Madera de santo

Autor: Padre Alejandro Cortés González-Báez

 

 

Precisamente un día como hoy, el 26 de junio pero de 1975, hace exactamente treinta años, mientras estábamos comiendo, llamó un amigo a mi casa y nos dijo que “el Padre” había muerto. Esa era la forma familiar con la que nos referíamos al fundador del Opus Dei (Obra de Dios en latín), pues para nosotros era “eso”: un auténtico papá. San Josemaría como hoy se le conoce en todo el mundo, fue un gran promotor del afán de santidad en la gente normal. ¿El argumento? Muy sencillo: si la santidad está en el amor a Dios, no hace falta ser sacerdote ni monja para conseguirla, pues sería absurdo pensar que sólo ellos pueden amarlo. En toda actividad decente se puede, y se debe, tratar a Dios ofreciéndole la labor normal como materia de santificación. Por ello cada día más gente se ha ido planteando esa otra forma de ver la vida, con una perspectiva que supera lo que nuestros limitados esquemas mentales son capaces de captar y plantear. Estos nuevos trazos nos van dando una visión muy superior: “sobrenatural”. En uno de sus libros más conocidos dice: “Madera de santo. -Eso dicen de algunas gentes: que tienen madera de santos. Aparte de que los santos no han sido de madera, tener madera no basta…”. (Camino 56).

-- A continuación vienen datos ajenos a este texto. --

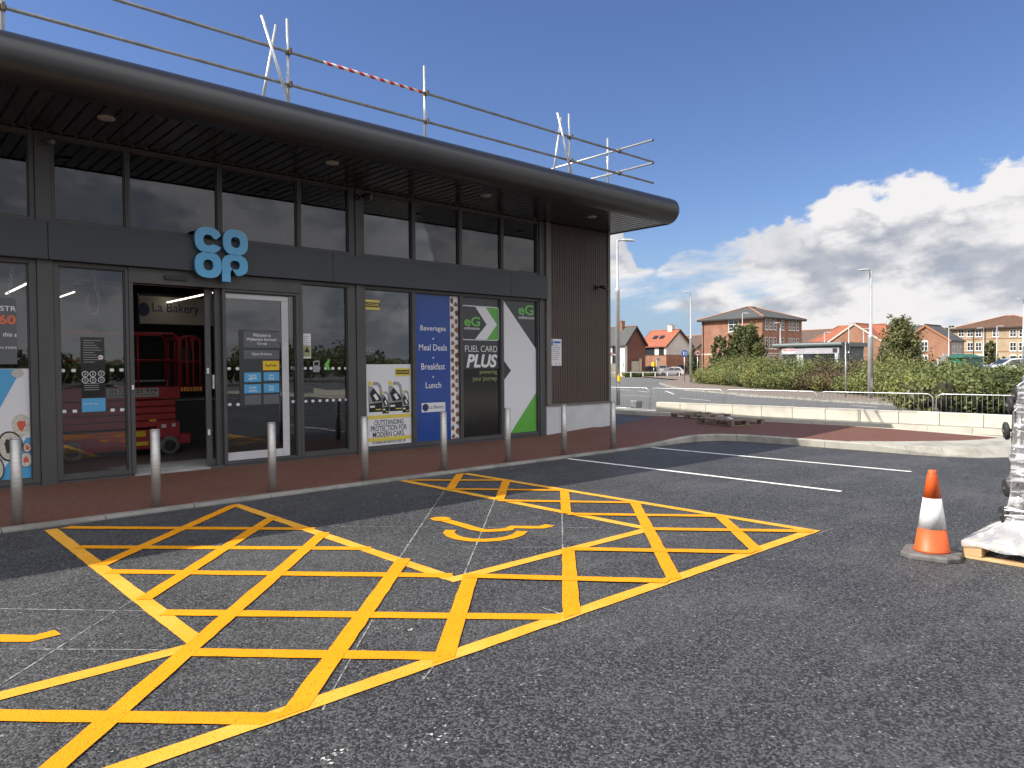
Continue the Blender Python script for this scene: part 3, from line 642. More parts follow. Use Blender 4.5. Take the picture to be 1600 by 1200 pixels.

Quizás una de las características más sobresalientes de este sacerdote fue el haber sabido conocer y entender su tiempo. Con frecuencia nos sucede que, al pensar en un santo nos imaginamos a un ser que está tan cerca de Dios que no está en condiciones de pisar el suelo. Como si la fuerza de su vida interior lo elevara hasta perder el contacto con su realidad. Pero no es así. San Josemaría, como muchos otros amantes de Dios, han podido mantenerse fuertemente arraigados en su momento histórico y por eso mismo su santidad es real, no un cuento de hadas. ¡Qué claro hemos palpado esto en nuestro tan querido Juan Pablo II!

Esa es la santidad que los bienaventurados han sabido descubrir en Jesús como modelo; es la santidad de un Pablo de Tarso -San Pablo- quien relata sus fatigas, tormentos, prisiones, naufragios…, quien manda pedir el manto que olvidó en casa de unos amigos, pues lo necesita en las frías noches de prisión, y que también sabe exigir sus derechos de ciudadano romano para ser juzgado por el César de acuerdo a las leyes civiles de su época.

San Josemaría Escrivá de Balaguer habla también de derechos cuando responde a la pregunta de un periodista -Pedro Rodríguez- publicada en la revista “Palabra” de Madrid en octubre de 1967. “Desde luego no veo ninguna razón por la cual al hablar del laicado -de su tarea apostólica, de sus derechos y deberes, etc.- se haya de hacer ningún tipo de distinción o discriminación con respecto a la mujer. Todos los bautizados -hombres y mujeres- participan por igual de la común dignidad, libertad y responsabilidad de los hijos de Dios. En la Iglesia existe esa radical unidad fundamental, que enseñaba ya San Pablo a los primeros cristianos: “ya no hay distinción de judío, ni griego; ni de siervo, ni libre; ni tampoco de hombre, ni mujer”. Y al planearse otros temas tan serios como la misma muerte deja escrito: “¿Soberbia? -¿Por qué?... Dentro de poco -años, días- serás un montón de carroña hedionda: gusanos, licores malolientes, trapos sucios de la mortaja..., y nadie, en la tierra, se acordará de ti”. (Camino 601).

 Pero también cuando habla del trato que debe distinguir la conducta de los hijos de Dios, y en especial hablando del matrimonio, dice: “… está hecho para que los que lo contraen se santifiquen en él, y santifiquen a través de él: para eso los cónyuges tienen una gracia especial, que confiere el sacramento instituido por Jesucristo. Quien es llamado al estado matrimonial, encuentra en ese estado -con la gracia de Dios- todo lo necesario para ser santo, para identificarse cada día más con Jesucristo, y para llevar hacia el Señor a las personas con las que convive.  Por esto pienso siempre con esperanza y con cariño en los hogares cristianos, en todas las familias que han brotado del sacramento del matrimonio, que son testimonios luminosos de ese gran misterio divino -sacramentum magnum!, sacramento grande-... Debemos trabajar para que esas células cristianas de la sociedad nazcan y se desarrollen con afán de santidad, con la conciencia de que el sacramento inicial -el bautismo- ya confiere a todos los cristianos una misión divina, que cada uno debe cumplir en su propio camino”. (Conversaciones 91).

Al conocer el ideario de este sacerdote santo se entiende por qué le gustaba afirmar que “se han abierto los caminos divinos de la tierra”. Hace treinta años lo perdí, pero desde entonces no se separa de mí.